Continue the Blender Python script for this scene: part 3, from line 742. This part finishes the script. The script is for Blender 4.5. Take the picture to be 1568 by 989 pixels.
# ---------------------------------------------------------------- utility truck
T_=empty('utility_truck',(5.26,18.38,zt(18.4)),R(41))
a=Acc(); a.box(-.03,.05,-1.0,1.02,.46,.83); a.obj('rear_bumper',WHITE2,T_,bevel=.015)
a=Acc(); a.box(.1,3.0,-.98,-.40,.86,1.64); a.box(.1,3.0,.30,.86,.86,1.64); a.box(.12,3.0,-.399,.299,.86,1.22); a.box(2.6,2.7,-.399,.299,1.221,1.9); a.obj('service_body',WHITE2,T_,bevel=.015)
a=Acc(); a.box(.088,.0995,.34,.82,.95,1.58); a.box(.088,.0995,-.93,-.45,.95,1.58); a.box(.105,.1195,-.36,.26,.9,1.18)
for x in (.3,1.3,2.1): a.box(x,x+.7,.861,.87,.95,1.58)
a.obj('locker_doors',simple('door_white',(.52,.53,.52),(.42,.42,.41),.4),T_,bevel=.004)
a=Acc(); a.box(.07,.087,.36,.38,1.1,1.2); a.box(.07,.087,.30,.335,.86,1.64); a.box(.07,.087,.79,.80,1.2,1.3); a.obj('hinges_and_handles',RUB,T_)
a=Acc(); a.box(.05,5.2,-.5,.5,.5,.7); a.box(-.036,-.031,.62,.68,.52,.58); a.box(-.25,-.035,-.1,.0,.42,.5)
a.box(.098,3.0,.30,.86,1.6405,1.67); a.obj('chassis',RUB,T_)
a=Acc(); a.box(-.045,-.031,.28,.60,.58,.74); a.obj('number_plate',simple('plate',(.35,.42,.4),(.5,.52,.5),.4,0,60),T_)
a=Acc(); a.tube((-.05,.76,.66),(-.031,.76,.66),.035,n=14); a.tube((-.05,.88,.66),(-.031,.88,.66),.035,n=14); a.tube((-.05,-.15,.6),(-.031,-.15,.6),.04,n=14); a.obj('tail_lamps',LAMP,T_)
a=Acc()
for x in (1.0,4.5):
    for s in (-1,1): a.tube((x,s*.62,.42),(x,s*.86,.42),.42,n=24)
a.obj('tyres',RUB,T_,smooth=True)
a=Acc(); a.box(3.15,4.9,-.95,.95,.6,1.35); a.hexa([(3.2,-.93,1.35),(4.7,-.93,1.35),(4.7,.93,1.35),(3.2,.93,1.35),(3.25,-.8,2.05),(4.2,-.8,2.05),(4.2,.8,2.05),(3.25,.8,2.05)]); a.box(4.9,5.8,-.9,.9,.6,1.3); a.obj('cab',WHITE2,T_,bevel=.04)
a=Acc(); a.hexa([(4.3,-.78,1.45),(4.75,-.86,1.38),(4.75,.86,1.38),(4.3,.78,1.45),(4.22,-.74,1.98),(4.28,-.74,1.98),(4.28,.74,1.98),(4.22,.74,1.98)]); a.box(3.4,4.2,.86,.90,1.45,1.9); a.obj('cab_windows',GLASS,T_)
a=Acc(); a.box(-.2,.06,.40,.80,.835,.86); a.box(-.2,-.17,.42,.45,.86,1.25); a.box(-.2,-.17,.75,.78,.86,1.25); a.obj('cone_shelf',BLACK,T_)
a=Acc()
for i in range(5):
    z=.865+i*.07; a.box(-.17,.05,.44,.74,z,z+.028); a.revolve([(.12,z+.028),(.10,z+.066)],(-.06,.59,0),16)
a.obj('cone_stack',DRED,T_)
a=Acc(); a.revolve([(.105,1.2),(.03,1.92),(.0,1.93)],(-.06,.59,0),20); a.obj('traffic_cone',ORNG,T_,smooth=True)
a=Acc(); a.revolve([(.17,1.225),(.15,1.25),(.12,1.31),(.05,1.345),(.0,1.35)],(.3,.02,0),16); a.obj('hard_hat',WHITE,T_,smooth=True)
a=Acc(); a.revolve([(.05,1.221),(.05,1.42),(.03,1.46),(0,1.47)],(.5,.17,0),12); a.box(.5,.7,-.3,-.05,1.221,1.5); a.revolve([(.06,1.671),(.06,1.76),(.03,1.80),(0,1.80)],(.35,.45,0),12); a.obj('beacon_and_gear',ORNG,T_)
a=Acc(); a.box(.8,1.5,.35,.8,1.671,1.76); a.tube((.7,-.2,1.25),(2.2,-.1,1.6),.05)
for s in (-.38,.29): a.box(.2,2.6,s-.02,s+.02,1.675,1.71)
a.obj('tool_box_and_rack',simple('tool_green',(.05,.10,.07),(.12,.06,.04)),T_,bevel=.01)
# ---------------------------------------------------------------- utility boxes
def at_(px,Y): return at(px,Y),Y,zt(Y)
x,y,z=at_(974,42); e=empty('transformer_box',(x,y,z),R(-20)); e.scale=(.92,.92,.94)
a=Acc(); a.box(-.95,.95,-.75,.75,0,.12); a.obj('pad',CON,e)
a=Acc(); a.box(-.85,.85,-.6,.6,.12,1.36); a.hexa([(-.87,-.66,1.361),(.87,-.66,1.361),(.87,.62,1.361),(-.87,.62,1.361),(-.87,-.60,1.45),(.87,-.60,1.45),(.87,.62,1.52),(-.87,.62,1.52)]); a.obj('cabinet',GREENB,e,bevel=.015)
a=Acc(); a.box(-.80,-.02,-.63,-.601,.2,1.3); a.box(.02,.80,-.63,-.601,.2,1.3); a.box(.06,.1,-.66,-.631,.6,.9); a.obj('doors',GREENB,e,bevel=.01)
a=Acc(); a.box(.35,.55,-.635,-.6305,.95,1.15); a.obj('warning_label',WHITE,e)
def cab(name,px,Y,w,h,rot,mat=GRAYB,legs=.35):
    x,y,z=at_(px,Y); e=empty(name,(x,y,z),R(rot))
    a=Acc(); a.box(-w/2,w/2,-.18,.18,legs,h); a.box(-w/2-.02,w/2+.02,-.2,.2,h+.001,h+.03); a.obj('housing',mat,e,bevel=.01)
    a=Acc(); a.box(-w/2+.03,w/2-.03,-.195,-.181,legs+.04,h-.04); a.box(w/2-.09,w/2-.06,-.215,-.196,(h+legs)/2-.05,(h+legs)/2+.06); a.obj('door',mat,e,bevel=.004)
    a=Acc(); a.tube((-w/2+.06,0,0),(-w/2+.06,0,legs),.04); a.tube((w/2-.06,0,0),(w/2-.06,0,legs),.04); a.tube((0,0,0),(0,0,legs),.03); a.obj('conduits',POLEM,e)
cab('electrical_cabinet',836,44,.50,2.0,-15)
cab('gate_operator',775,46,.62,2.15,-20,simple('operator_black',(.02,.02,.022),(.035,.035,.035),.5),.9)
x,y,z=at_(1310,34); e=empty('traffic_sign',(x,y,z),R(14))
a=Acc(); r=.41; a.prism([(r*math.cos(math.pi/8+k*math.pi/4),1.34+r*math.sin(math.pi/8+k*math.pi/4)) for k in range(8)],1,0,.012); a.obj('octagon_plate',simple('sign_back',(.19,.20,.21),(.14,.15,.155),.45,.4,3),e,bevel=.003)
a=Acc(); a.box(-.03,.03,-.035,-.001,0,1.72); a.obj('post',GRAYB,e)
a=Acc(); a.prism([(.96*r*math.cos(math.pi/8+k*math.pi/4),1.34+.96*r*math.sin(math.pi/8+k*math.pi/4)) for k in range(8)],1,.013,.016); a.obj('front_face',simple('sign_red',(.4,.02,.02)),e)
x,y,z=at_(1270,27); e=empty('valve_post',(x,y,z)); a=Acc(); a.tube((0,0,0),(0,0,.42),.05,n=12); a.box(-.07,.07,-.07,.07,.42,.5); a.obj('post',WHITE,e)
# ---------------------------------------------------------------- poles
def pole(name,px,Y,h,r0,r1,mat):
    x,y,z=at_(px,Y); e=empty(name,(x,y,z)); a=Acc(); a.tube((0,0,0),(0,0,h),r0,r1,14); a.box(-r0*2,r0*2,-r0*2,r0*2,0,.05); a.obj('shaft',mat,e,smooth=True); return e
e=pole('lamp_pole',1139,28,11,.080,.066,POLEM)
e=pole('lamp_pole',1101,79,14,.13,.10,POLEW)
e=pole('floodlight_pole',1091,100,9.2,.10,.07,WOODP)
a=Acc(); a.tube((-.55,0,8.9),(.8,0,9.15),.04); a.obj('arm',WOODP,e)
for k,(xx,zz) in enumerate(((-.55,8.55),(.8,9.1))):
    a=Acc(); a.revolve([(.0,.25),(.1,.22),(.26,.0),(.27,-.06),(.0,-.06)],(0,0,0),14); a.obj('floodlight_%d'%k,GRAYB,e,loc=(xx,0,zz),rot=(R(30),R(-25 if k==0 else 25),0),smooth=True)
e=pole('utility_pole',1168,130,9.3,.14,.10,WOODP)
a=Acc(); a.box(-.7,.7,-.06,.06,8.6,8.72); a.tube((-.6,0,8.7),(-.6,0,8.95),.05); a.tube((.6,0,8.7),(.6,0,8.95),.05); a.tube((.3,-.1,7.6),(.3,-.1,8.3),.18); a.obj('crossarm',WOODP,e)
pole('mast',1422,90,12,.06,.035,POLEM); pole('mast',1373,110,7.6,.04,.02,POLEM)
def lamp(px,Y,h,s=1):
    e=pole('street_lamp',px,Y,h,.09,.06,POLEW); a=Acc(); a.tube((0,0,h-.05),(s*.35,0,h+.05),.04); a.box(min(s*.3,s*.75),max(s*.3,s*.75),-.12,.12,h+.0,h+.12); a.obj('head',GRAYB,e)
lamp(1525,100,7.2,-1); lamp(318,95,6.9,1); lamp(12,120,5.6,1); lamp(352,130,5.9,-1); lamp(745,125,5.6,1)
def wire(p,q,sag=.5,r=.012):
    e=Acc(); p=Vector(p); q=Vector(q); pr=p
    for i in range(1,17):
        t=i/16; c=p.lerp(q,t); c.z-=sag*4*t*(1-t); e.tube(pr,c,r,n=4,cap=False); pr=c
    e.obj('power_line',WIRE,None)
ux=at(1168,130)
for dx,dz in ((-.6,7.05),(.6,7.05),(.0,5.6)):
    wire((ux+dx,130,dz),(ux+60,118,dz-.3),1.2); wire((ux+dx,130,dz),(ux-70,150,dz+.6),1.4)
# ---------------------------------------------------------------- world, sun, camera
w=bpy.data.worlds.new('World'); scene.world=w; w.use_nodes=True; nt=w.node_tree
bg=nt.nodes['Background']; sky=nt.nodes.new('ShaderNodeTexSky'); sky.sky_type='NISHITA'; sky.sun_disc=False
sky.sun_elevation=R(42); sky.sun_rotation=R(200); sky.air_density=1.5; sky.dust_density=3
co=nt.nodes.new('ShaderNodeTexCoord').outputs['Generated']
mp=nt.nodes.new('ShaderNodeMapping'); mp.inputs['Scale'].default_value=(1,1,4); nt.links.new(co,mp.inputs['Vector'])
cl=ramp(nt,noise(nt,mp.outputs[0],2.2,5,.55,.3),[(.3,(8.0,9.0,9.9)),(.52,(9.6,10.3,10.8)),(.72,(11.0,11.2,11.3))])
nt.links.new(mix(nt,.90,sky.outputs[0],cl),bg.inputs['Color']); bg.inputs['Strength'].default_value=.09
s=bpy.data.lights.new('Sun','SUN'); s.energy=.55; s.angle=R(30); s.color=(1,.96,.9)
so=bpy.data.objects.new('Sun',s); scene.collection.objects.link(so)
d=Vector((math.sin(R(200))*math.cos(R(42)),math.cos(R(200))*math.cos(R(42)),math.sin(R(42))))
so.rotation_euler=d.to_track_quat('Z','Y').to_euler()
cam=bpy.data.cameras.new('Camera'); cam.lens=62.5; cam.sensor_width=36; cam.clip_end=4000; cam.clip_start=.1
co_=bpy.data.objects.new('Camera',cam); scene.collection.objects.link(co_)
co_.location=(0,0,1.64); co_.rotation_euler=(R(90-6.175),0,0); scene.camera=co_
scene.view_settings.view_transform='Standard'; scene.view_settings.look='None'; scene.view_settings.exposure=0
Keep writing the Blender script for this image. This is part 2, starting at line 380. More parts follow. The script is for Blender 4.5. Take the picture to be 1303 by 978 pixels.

#### Given task
Using the records above, gather all lines where the string "picture" is present.

#### Response
Continue the Blender Python script for this scene: part 3, from line 742. This part finishes the script. The script is for Blender 4.5. Take the picture to be 1568 by 989 pixels.
Keep writing the Blender script for this image. This is part 2, starting at line 380. More parts follow. The script is for Blender 4.5. Take the picture to be 1303 by 978 pixels.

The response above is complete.